Exacerbating gendered violence?
Yet we can expect the Bosnia economic reform program to exacerbate the conditions for gendered violence because it will likely increase many of the direct and indirect risk factors for that violence: unequal power, financial stress, economic instability, unemployment, lack of services, and men’s risky behaviours such as alcoholism, drug-taking, and suicide.
Ironically, a plan designed to achieve “prosperity in one to two generations” will undermine rather than empower women to participate more in the post-conflict political sphere and formal economy as intended by SCR 1325.
It is worth remembering that conflict in the former Yugoslavia as well as in Ukraine, Cyprus, Syria and Iraq were ignited by reactions to unequal and uneven development, the result of a global capitalist system that is perennially in crisis.

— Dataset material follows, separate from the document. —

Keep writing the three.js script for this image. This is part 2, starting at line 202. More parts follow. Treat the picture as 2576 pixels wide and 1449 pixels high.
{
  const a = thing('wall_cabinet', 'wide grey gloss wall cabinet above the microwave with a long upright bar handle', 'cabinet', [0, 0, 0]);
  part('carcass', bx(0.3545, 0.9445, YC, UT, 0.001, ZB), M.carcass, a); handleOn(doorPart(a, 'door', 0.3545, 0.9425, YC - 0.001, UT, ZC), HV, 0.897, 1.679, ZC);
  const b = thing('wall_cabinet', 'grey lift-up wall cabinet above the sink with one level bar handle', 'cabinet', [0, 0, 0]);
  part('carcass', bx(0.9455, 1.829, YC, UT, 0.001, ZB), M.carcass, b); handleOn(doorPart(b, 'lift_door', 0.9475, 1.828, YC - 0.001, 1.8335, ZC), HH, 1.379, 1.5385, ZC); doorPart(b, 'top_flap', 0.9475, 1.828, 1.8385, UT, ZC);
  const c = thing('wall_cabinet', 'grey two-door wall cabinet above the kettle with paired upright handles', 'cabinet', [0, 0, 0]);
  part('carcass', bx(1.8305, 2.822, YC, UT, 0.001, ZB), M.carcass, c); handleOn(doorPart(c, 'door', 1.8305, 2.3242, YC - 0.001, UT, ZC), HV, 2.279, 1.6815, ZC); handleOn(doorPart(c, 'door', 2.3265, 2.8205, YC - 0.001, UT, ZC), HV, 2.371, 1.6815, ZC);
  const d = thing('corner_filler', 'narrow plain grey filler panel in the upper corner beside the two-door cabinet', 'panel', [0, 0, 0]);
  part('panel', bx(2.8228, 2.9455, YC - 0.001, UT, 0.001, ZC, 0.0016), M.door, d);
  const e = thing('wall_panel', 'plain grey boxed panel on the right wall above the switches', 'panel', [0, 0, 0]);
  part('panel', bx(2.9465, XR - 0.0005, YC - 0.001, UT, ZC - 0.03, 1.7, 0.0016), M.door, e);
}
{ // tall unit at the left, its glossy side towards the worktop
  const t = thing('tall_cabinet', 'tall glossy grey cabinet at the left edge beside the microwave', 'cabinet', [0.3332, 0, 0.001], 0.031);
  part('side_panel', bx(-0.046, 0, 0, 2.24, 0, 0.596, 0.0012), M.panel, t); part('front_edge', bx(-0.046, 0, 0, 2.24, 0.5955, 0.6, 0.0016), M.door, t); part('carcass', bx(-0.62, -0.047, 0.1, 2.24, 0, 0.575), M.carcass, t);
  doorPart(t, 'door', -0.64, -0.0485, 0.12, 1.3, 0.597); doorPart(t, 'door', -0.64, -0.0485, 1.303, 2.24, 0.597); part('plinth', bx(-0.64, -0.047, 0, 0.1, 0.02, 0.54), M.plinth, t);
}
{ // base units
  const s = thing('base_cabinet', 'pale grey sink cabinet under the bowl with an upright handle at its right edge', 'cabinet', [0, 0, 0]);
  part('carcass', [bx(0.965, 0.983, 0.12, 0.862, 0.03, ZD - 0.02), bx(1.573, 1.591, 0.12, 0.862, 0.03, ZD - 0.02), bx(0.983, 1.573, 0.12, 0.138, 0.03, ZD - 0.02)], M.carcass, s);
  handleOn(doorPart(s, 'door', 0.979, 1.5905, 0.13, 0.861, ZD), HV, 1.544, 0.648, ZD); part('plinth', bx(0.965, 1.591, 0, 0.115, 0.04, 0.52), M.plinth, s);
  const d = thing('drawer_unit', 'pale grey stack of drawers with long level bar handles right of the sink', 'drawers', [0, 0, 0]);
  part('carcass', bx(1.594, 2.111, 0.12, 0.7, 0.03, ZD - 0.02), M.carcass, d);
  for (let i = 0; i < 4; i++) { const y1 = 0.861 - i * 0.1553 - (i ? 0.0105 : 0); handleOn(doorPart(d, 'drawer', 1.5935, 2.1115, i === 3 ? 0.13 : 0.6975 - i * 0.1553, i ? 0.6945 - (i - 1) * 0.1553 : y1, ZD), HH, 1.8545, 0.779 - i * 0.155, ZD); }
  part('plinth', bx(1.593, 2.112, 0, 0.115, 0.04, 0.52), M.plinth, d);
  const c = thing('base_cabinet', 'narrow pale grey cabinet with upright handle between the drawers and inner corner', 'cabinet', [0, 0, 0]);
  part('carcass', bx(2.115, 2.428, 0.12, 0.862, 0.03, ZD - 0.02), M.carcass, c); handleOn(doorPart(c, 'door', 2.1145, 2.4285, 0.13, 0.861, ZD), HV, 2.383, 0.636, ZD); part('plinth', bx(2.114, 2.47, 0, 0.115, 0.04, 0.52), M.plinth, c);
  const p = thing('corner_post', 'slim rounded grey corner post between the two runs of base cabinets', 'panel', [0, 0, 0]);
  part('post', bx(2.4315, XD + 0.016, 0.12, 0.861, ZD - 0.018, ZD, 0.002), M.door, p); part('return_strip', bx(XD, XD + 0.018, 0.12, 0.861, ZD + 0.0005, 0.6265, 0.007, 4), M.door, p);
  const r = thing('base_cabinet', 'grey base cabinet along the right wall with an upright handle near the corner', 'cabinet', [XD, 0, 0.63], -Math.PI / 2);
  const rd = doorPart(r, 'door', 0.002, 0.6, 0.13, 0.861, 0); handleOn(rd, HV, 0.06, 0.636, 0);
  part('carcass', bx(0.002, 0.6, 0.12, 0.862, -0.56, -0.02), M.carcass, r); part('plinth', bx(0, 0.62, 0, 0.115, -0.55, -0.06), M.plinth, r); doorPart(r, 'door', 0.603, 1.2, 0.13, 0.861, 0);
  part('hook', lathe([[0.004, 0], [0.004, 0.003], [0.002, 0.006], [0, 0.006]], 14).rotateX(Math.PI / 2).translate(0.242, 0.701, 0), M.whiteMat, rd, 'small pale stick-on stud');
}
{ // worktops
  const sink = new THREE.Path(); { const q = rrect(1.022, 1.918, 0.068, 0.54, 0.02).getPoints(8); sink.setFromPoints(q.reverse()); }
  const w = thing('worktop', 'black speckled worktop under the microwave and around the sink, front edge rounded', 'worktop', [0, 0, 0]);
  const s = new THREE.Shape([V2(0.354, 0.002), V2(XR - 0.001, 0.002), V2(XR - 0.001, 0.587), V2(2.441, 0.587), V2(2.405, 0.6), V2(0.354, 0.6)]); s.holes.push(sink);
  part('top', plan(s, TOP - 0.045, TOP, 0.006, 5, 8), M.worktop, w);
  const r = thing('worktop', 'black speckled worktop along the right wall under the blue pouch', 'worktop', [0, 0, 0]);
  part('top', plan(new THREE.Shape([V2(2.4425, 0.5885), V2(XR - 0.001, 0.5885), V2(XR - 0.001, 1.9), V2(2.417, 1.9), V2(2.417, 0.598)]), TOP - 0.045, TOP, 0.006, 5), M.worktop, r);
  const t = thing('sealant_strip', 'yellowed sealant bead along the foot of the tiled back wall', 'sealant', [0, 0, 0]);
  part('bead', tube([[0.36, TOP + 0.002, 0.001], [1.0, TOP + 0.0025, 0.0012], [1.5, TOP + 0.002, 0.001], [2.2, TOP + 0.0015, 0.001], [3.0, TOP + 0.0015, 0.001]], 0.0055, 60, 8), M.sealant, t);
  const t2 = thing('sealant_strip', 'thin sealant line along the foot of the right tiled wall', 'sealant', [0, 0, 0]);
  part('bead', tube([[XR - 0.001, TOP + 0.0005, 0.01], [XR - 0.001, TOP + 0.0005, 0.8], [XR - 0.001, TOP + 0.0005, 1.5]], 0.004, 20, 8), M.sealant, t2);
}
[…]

These reactions played out in gendered and sexualised ways, particularly on women’s bodies, to provoke international attention while also contesting hegemonic capitalist norms and power in the West.
Post-conflict and post-Global Financial Crisis recovery in Bosnia through the economic reform agenda reinforces inequality, but perhaps more importantly it promotes the acceptance of a continuum of structural and gendered violence in an increasingly militarised and globalised order.